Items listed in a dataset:
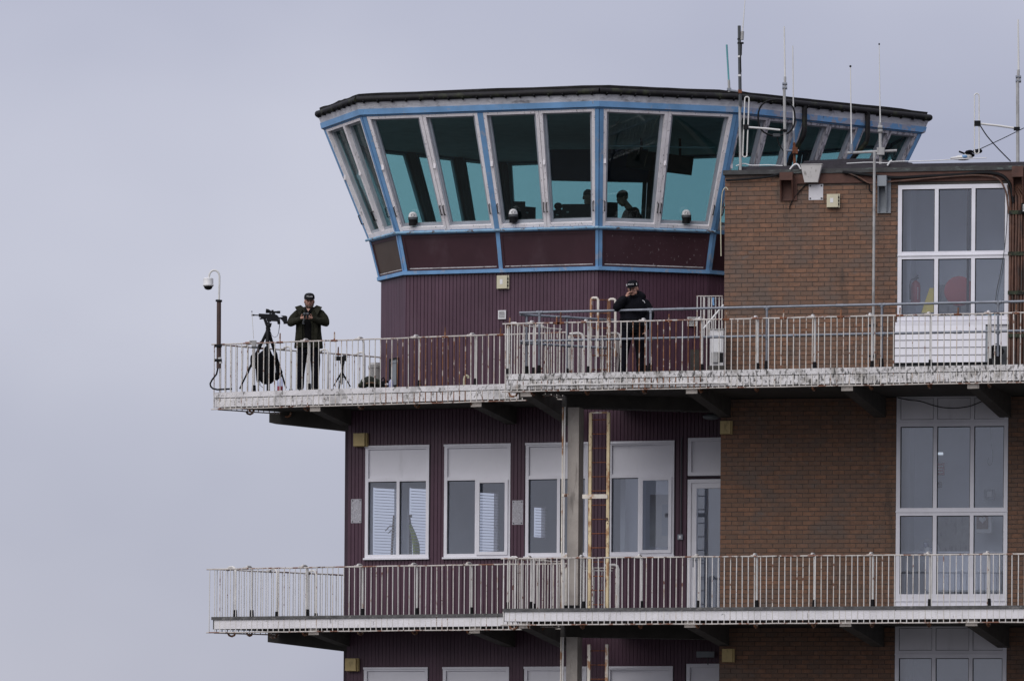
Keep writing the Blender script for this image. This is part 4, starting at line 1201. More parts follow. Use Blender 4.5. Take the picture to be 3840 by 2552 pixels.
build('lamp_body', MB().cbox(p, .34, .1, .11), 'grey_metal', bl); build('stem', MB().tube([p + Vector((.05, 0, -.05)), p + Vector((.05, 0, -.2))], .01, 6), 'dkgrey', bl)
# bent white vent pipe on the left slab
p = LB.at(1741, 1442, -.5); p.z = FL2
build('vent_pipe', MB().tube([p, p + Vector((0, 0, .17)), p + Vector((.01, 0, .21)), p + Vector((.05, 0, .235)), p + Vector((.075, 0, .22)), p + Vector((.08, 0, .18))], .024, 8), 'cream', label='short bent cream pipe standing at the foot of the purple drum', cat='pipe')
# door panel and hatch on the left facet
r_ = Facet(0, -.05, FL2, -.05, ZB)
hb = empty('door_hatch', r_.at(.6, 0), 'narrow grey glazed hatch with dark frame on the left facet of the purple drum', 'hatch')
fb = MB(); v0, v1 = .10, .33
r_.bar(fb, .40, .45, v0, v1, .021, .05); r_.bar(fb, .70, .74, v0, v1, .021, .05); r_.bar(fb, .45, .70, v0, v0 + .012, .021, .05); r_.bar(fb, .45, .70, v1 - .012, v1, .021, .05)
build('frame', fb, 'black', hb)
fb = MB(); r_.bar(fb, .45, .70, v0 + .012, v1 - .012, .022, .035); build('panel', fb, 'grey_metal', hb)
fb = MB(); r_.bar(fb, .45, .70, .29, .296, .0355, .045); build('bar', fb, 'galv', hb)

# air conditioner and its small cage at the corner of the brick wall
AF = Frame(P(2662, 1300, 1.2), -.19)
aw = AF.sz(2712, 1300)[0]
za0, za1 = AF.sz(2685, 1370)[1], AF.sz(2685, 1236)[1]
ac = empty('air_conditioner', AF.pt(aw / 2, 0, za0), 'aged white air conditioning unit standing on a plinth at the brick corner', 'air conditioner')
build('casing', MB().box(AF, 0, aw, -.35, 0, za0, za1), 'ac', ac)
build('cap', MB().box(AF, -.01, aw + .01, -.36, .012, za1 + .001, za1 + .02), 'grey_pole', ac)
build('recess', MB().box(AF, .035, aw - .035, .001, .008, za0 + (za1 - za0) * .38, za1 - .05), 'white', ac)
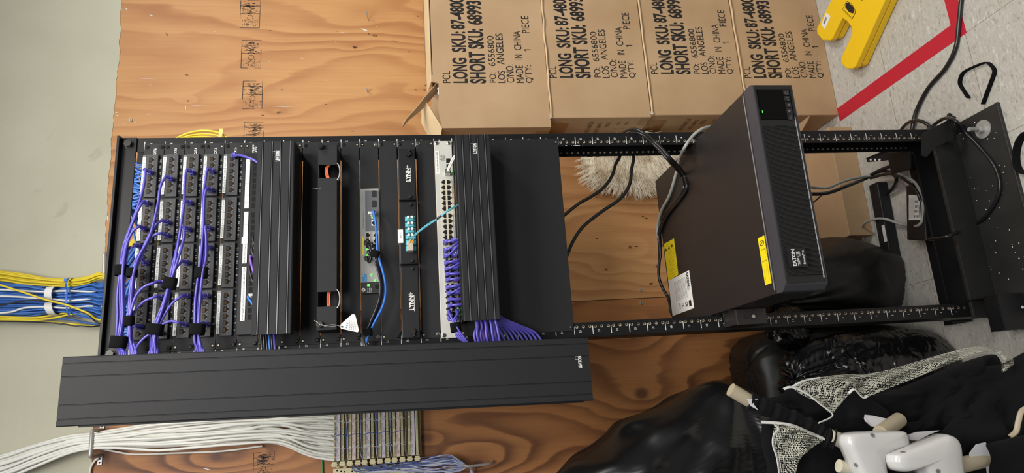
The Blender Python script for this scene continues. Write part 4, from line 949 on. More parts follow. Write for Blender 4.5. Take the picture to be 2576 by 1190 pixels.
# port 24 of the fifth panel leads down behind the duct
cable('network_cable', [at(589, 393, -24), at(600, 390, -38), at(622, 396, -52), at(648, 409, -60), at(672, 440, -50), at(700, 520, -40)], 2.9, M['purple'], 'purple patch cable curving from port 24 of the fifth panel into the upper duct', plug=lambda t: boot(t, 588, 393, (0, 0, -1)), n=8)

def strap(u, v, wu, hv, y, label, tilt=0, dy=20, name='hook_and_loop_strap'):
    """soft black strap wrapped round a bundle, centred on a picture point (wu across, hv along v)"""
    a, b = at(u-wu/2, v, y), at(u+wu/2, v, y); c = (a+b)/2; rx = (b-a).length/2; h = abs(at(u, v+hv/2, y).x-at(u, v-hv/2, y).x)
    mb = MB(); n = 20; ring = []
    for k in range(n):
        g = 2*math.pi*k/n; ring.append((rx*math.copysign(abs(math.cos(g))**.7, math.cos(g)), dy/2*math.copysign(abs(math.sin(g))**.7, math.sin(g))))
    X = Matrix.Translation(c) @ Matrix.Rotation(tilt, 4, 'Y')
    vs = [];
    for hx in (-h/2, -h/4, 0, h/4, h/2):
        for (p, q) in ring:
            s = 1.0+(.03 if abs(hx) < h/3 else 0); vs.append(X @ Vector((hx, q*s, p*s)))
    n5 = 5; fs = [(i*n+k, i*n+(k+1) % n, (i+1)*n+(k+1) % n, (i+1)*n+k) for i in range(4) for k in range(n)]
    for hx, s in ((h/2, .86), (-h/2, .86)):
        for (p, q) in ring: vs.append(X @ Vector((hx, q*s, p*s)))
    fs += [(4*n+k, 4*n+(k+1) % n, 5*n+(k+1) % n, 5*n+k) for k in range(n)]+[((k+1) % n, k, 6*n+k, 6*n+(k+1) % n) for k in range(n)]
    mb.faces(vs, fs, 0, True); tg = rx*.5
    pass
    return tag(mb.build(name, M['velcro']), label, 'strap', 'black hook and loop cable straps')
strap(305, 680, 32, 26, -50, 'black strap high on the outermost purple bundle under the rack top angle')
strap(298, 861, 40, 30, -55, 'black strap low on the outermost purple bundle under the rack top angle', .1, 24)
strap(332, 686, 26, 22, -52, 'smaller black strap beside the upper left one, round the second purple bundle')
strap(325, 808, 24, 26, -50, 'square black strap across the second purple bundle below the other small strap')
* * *
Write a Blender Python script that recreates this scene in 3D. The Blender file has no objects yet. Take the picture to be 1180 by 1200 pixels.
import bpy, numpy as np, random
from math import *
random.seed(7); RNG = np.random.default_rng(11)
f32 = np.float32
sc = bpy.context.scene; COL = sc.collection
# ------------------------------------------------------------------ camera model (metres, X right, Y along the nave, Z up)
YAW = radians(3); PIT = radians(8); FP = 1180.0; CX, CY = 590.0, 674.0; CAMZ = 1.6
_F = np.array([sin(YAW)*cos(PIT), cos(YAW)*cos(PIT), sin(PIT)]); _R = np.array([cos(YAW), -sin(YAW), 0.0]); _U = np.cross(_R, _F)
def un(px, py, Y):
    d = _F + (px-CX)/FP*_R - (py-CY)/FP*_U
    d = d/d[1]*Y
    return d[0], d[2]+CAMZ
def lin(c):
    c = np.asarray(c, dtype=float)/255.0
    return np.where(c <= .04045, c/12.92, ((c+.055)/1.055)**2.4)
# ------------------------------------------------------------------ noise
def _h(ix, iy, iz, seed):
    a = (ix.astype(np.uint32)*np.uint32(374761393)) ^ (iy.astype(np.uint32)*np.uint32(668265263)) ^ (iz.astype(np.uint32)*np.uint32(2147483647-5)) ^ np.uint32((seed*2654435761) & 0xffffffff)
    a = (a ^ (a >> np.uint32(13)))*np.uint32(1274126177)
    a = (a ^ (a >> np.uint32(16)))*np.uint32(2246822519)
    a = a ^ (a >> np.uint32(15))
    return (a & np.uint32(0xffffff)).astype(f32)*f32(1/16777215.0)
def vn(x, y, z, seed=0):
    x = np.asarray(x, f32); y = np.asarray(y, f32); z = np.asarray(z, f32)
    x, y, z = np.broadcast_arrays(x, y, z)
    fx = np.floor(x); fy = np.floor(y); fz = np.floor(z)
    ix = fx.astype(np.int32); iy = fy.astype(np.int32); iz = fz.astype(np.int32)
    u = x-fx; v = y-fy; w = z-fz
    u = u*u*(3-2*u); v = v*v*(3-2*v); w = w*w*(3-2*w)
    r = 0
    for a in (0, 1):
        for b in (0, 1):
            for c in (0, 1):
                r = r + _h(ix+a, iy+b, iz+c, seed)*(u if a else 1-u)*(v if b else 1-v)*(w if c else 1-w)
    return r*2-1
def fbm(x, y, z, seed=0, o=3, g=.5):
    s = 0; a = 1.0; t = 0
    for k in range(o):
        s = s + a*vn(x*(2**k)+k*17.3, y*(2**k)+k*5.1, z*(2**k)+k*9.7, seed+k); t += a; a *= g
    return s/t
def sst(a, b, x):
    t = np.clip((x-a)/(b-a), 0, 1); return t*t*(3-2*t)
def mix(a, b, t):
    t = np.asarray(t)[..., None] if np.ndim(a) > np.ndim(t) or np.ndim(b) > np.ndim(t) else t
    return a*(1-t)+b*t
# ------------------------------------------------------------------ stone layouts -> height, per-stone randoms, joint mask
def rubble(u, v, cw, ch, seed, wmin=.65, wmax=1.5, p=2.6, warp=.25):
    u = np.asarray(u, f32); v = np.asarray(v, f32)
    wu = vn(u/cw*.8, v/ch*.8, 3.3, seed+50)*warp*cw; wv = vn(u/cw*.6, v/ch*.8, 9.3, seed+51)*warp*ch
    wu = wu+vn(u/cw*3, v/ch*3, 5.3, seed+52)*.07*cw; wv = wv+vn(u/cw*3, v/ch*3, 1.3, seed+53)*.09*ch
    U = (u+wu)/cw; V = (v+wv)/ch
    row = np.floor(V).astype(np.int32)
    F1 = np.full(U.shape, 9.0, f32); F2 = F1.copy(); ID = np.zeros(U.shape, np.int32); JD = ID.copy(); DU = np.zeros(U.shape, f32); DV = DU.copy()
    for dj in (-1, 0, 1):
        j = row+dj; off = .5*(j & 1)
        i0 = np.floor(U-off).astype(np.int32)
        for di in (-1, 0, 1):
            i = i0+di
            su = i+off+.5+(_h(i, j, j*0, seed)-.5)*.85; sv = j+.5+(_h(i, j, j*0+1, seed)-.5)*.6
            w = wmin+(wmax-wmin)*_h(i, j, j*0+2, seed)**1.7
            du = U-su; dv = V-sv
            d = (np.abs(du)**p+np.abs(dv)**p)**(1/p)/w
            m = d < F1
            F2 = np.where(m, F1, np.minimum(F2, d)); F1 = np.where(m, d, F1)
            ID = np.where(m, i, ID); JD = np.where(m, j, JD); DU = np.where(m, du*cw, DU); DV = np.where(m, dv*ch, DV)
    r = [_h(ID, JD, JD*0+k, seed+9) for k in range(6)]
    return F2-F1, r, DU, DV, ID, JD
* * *
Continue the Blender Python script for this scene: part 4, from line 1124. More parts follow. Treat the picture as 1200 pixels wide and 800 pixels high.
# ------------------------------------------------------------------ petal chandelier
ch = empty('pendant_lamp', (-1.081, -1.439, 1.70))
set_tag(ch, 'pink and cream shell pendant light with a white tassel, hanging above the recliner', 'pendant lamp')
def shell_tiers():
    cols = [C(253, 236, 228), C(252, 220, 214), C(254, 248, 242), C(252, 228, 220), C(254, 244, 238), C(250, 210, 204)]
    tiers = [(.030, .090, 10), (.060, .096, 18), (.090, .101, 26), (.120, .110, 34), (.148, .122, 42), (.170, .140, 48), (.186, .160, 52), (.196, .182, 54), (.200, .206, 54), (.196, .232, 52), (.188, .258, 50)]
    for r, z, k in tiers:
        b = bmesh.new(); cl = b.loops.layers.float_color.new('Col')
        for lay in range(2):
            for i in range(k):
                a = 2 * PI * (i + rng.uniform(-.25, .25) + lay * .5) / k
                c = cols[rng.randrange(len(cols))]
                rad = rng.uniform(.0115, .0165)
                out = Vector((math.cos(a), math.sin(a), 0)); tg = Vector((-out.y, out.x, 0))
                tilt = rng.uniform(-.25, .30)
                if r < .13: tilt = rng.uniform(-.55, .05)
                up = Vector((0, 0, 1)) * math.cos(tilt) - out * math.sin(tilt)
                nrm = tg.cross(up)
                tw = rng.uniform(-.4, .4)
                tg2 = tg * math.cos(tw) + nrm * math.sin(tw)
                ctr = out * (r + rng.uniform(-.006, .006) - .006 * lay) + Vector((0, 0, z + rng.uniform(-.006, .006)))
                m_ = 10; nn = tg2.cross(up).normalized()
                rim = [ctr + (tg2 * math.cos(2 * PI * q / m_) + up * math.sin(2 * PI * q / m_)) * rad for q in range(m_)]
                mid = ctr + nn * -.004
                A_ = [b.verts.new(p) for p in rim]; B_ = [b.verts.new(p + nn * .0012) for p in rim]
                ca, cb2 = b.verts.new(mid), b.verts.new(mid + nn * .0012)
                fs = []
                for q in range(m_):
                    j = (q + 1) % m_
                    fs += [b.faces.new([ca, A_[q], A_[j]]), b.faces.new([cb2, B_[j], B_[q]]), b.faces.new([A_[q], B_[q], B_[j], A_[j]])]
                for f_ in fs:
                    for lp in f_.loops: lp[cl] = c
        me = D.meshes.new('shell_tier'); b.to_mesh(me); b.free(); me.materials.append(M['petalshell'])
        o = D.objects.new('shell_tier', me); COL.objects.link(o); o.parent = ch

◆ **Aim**
Exactly and only the lines from the line that contains "The Blender Python script for this scene continues." through the line that contains "(0, 0, -1)), n=8)" are to be repeated as they stand.

◆ **Full response**
The Blender Python script for this scene continues. Write part 4, from line 949 on. More parts follow. Write for Blender 4.5. Take the picture to be 2576 by 1190 pixels.
# port 24 of the fifth panel leads down behind the duct
cable('network_cable', [at(589, 393, -24), at(600, 390, -38), at(622, 396, -52), at(648, 409, -60), at(672, 440, -50), at(700, 520, -40)], 2.9, M['purple'], 'purple patch cable curving from port 24 of the fifth panel into the upper duct', plug=lambda t: boot(t, 588, 393, (0, 0, -1)), n=8)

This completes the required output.